A 16th-century European physician would look at a person and describe their emotional state in terms of a balance of the four humors. For them, it was a useful system of taxonomy. He (usually this was the case) could talk about a person who suffered from an excess of black bile and a deficiency of green bile, and another physician would understand, generally, what sort of behavior to expect from this person. Such descriptors are merely a way of quantifying something. You can be as precise or as general as you like. You can have one hundred categories or you can have two.
Take taxonomy. Sometimes it is sufficient to describe all living things in terms of their kingdom -- you are a eukaryote, many of the things that live on you are prokaryotes. Finer subdivisions are made -- unicellular protists vs. multicellular organisms, plants vs. animals, vertebrates vs. invertebrates, and so forth. You can even winnow it down to describe an individual species, or a subpopulation within that species, which is very specific indeed.

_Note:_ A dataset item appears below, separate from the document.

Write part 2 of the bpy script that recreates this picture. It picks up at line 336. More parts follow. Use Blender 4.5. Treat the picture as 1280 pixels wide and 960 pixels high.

But within that subpopulation you will still find variation. For instance, you might wish to divide the human species into 16 categories according to personality as defined by a predetermined set of behavioral traits, which you survey by answering a set of questions. This does not mean that finer gradations cannot be made, nor does it mean that there will not be individuals who do not fit easily into one class or another. (To this end, I ask you -- how thoroughly have you examined the methodology of this test? Do you really understand how it works, or do you just use it as a tool for classification? That is, are you a theorist or a technician?)
(And as for you assertion that somehow my present endeavors limit my ability to assess personality: I previously spent ten years studying and performing a theater, which is nothing if not primarily a tool for codifying human behavior and personality. I'd like to think during that time I developed some tools for both classifying and unclassifying, too.)